>> Begin RECORDS PROVIDED

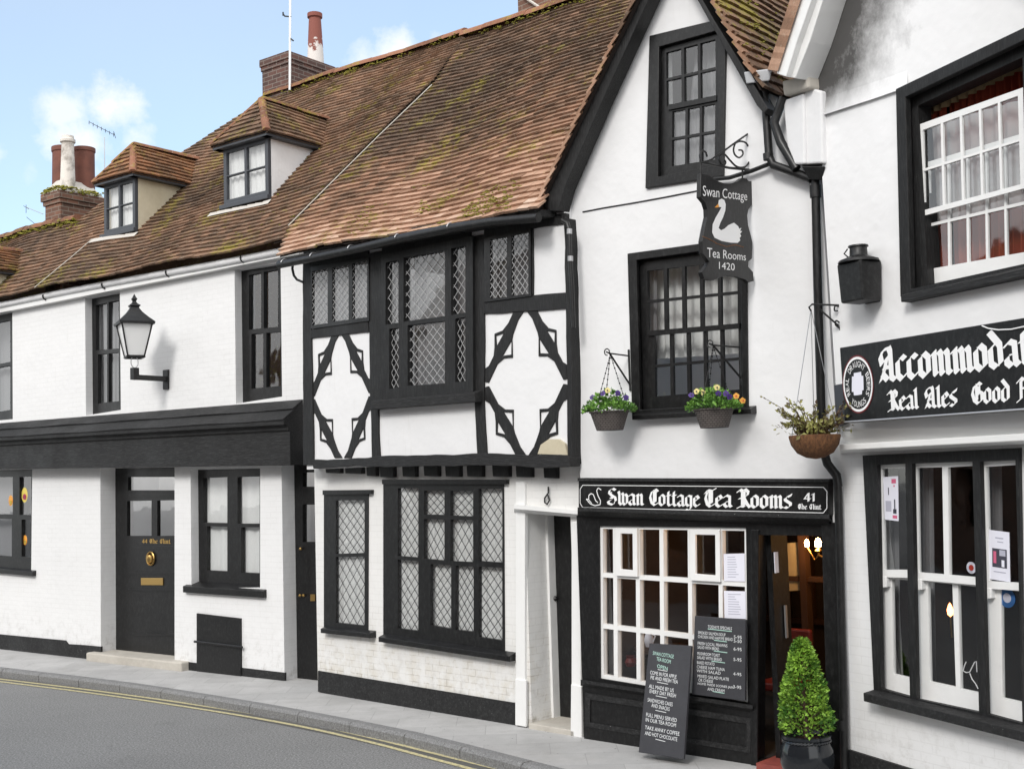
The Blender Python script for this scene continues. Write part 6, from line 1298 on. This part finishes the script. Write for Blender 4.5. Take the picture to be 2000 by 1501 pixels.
# notices and stickers in the bar window
for qd, lb, kind in (([(1725, 931), (1754, 929), (1755, 1017), (1728, 1014)], 'tall poster with pink print in the left bay of the bar window', 0), ([(1932, 1034), (1971, 1039), (1973, 1136), (1933, 1130)], 'white poster with a photograph in the right bay of the bar window', 1)):
    l = F.loc(qd[3][0]+10, qd[3][1], -.04); t_ = thing('poster', lb, 'poster', F, l, 'posters in the bar window')
    mb = plate(F, qd, [], -.024, .003); mb.build('sheet', 'paper', t_); mp = onplane(F, qd, -.0225)
    def blk(s0, t0, s1, t1, mat, nm):
        mb = MB(); mb.poly([mp(s0, t0), mp(s1, t0), mp(s1, t1), mp(s0, t1)]); mb.build(nm, mat, t_)
    if kind == 0: blk(.55, .06, .85, .16, 'ink_pink', 'print'); blk(.68, .2, .76, .24, 'ink_pink', 'print'); blk(.7, .52, .78, .82, 'ink', 'print'); blk(.62, .74, .86, .84, 'ink', 'print'); blk(.58, .88, .9, .95, 'ink_pink', 'print'); blk(.3, .25, .36, .42, 'ink', 'print'); blk(.1, .56, .5, .8, 'ink_grey', 'print')
    else:
        blk(.3, .13, .7, .155, 'ink_grey', 'print'); blk(.4, .21, .7, .23, 'ink_grey', 'print'); blk(.14, .36, .86, .74, 'ink', 'photo'); blk(.2, .82, .8, .84, 'ink_grey', 'print')
        mp3 = mp; mp = lambda s, t: Vector(mp3(s, t))+Vector((0, -.0006, 0)); blk(.2, .42, .34, .66, 'ink_pink', 'photo'); blk(.5, .38, .8, .5, 'ink_grey', 'photo'); blk(.6, .58, .74, .72, 'paper', 'photo')
for (x, y, rx_, m1, m2, lb) in ((1897, 1108, 8, 'paper', 'red', 'small round white sticker with red centre on the bar window'), (1967, 1167, 13, 'blue', 'paper', 'round blue sticker on the lower pane of the bar window')):
    l = F.loc(x, y, -.024 if y < 1120 else -.07); t_ = thing('sticker', lb, 'sticker', F, l); off = -l.y; r0 = rx_*1.45*((F.pt(l.x, l.z, off)-O).dot(FW))/FPX
    mb = MB(); mb.lathe((0, 0, 0), [(r0, 0)], 24); mb.v = [l+Vector((v.x, 0, v.y)) for v in mb.v]; mb.build('disc', m1, t_)
    mb = MB(); mb.lathe((0, 0, 0), [(r0*.5, 0)], 20); mb.v = [l+Vector((v.x, -.001, v.y)) for v in mb.v]; mb.build('centre', m2, t_)
l = F.loc(1856, 1197, -.9); t_ = thing('candle_lamp', 'tiny lit orange table lamp deep inside the pub', 'lamp', F, l)
mb = MB(); mb.lathe(l, [(0, -.03), (.022, -.01), (.026, .03), (.012, .07), (0, .09)], 10); mb.build('shade', 'glow_small', t_, smooth=True); mb = MB(); mb.tube([l-Vector((0, 0, .03)), l-Vector((0, 0, .2))], .008, 6); mb.build('base', 'brass', t_)
mb = MB(); zd = lambda x, y: (1700+x/4.277, 1150+y/4.277)
mb.tube([F.loc(*zd(*p), -.09) for p in ((800, 605), (785, 640), (775, 680), (800, 695), (830, 690), (870, 610), (885, 600), (890, 690))], .004, 5); mb.tube([F.loc(*zd(*p), -.09) for p in ((830, 700), (850, 750), (880, 790), (900, 830))], .004, 5); o = mb.build('window_ornament', 'paint_white', None, F); tag(o, 'white twisted wire ornament low in the middle bay of the bar window', 'ornament')
# ================================================================== street lamp on A
F = A
uw, zw = F.uz(326, 742, 0); Gl = F.perp(uw)
lp = thing('street_lamp', 'black Victorian lantern on a straight iron arm fixed to the cottage', 'street lamp', Gl, Gl.loc(326, 742, 0))
pw = Gl.loc(326, 742, 0); mb = MB(); a, b = Gl.loc(326, 722, 0), Gl.loc(326, 760, 0); mb.box((a.x-.03, -.06, b.z), (a.x, .06, a.z)); mb.build('wall_plate', 'black_iron', lp, bevel=.006)
e = Gl.loc(263, 738, 0); mb = MB(); mb.box((e.x-.04, -.04, pw.z-.02), (a.x-.03, .04, pw.z+.05)); mb.box((e.x-.045, -.045, pw.z-.02), (e.x+.045, .045, Gl.loc(263, 718, 0).z)); mb.build('arm', 'black_iron', lp, bevel=.006)
k = ((Gl.pt(e.x, e.z, 0)-O).dot(FW))/FPX; Zy = lambda y: Gl.loc(262, y, 0).z; cx = Vector((e.x, 0, 0))
mb = MB()
for s_ in (-1, 1):
    mb.tube(catmull([cx+Vector((0, 0, Zy(720))), cx+Vector((s_*9*k, s_*2*k, Zy(712))), cx+Vector((s_*9*k, s_*2*k, Zy(702))), cx+Vector((s_*4*k, 0, Zy(697)))], 3), .006, 5)
mb.build('frog', 'metal_pale', lp)
A0 = .35; seg = 4
r_t, r_b = 41*k, 22*k
z_t, z_b = Zy(632), Zy(697)
mb = MB()
for i in range(seg):
    q0 = A0+i*math.pi/2; q1 = q0+math.pi/2
    t0 = cx+Vector((r_t*math.cos(q0), r_t*math.sin(q0), z_t)); b0 = cx+Vector((r_b*math.cos(q0), r_b*math.sin(q0), z_b)); t1 = cx+Vector((r_t*math.cos(q1), r_t*math.sin(q1), z_t)); b1 = cx+Vector((r_b*math.cos(q1), r_b*math.sin(q1), z_b))
    mb.tube([t0, b0], .012, 6); mb.tube([t0, t1], .012, 6); mb.tube([b0, b1], .02, 6)
mb.build('frame', 'black_iron', lp)
mb = MB()
for i in range(seg):
    q0 = A0+i*math.pi/2; q1 = q0+math.pi/2
    mb.poly([cx+Vector((r_t*.97*math.cos(q0), r_t*.97*math.sin(q0), z_t)), cx+Vector((r_t*.97*math.cos(q1), r_t*.97*math.sin(q1), z_t)), cx+Vector((r_b*.97*math.cos(q1), r_b*.97*math.sin(q1), z_b)), cx+Vector((r_b*.97*math.cos(q0), r_b*.97*math.sin(q0), z_b))])
mb.build('glass', 'lamp_glass', lp)
mb = MB(); zz = lambda y: Zy(y)-z_t
mb.lathe(cx+Vector((0, 0, z_t)), [(r_t*1.14, -.02), (r_t*1.16, .012), (r_t*.78, zz(620)), (r_t*.46, zz(610)), (r_t*.3, zz(603)), (r_t*.26, zz(600)), (r_t*.36, zz(597.5)), (r_t*.34, zz(596)), (r_t*.16, zz(592)), (r_t*.1, zz(588)), (r_t*.18, zz(584)), (r_t*.1, zz(580)), (0, zz(573))], 4, A0); mb.build('cap', 'black_iron', lp, bevel=.004)
# paper decorations in the lower left window
for x, y, r, m1, lb in ((48, 966, 9, 'yellow', 'yellow and pink paper flower in the window beside the front door'), (21, 977, 6.5, 'orange', 'small orange paper flower in the window, level with the larger yellow one'), (49, 1054, 6, 'orange', 'lowest orange paper flower in the cottage window')):
    l = F.loc(x, y, -.06); k = ((F.pt(l.x, l.z, .06)-O).dot(FW))/FPX*1.5; t_ = thing('paper_flower', lb, 'decoration', F, l, 'paper flowers in the cottage window')
    mb = MB(); mb.lathe((0, 0, 0), [(0, -.004), (r*k, 0), (r*k*.9, .004)], 14); mb.v = [l+Vector((v.x*.8, v.z, v.y*1.1)) for v in mb.v]; mb.build('petals', m1, t_)
    mb = MB(); mb.lathe((0, 0, 0), [(r*k*.45, 0)], 10); mb.v = [l+Vector((v.x+.01, -.008, v.y-.03)) for v in mb.v]; mb.build('centre', 'ink_pink' if m1 == 'yellow' else 'yellow', t_)
# ================================================================== aerials
yc = v0+.2
def aerial(label, base, top, y, parts, r=.016, mat='metal_pale'):
    b0, t0 = A.loc(*base, -y), A.loc(*top, -y); t_ = thing('aerial', label, 'aerial', A, b0)
    mb = MB(); mb.tube([b0, t0], r, 6); mb.build('mast', mat, t_)
    mb = MB()
    for pts in parts: mb.tube([A.loc(*p, -y) for p in pts], r*.7, 5)
    mb.build('antenna', 'black_iron', t_)
aerial('tall white mast aerial strapped to the dark brick chimney', (566, 176), (567, -40), -offc_main-.05, [((553, 27), (556, 32), (568, 33)), ((553, 24), (553, 31)), ((568, 76), (573, 80))], .02, 'white_wood')
aerial('fishbone aerial on a thin pole behind the smaller dormer', (205, 420), (204, 268), v1+.1, [((174, 238), (224, 264))]+[((174+i*8, 236+i*4), (174+i*8, 243+i*4)) for i in range(7)]+[((222, 257), (226, 270))], .008, 'metal_pale')
aerial('small aerial on an arm left of the mossy chimney', (84, 418), (52, 405), v0+.1, [((46, 402), (56, 408)), ((51, 400), (51, 416)), ((84, 450), (52, 424))], .007, 'metal_pale')

# ================================================================== the houses across the street, behind the camera
F = CC
op = thing('brick_terrace', 'brown brick terrace across the street, seen only in the window panes', 'house', F, (0, -11.5, 0))
wn = [[(u, z), (u+1, z), (u+1, z+1.5), (u, z+1.5)] for u in [-15+2.6*i for i in range(10)] for z in (.9, 3.6)]
mb = MB(); mb.prism([(-17, -.2), (11, -.2), (11, 5.6), (-17, 5.6)], wn, 11.5, 11.8); mb.build('wall', 'brick_red', op)
mb = MB(); mb.prism([(-17, -.2), (11, -.2), (11, 5.4), (-17, 5.4)], [], 11.9, 12.0); mb.build('window', 'glazed', op)
mb = MB(); loft(mb, [(-17.2, -11.2, 5.5), (-17.2, -14.2, 8.6), (-17.2, -17.2, 5.5)], [(11.2, -11.2, 5.5), (11.2, -14.2, 8.6), (11.2, -17.2, 5.5)]); mb.build('roof', 'tile_brown', op)
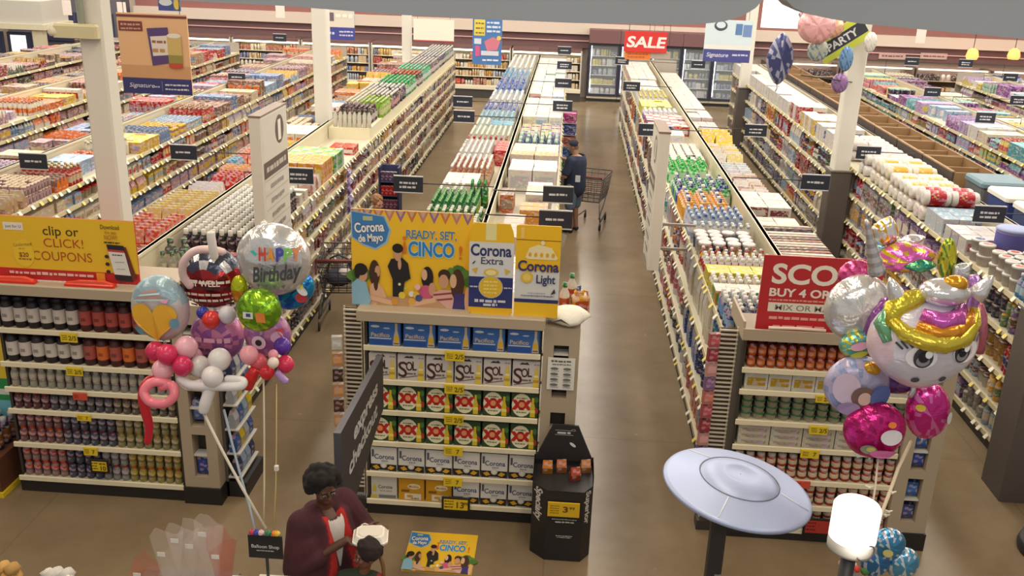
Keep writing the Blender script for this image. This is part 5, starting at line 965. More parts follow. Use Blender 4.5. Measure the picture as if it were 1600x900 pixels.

>> End RECORDS PROVIDED

-- TASK TO COMPLETE --
Pull out all lines from the entries above in which the word "script" appears.

-- TASK RESPONSE --
The Blender Python script for this scene continues. Write part 6, from line 1298 on. This part finishes the script. Write for Blender 4.5. Take the picture to be 2000 by 1501 pixels.
Keep writing the Blender script for this image. This is part 5, starting at line 965. More parts follow. Use Blender 4.5. Measure the picture as if it were 1600x900 pixels.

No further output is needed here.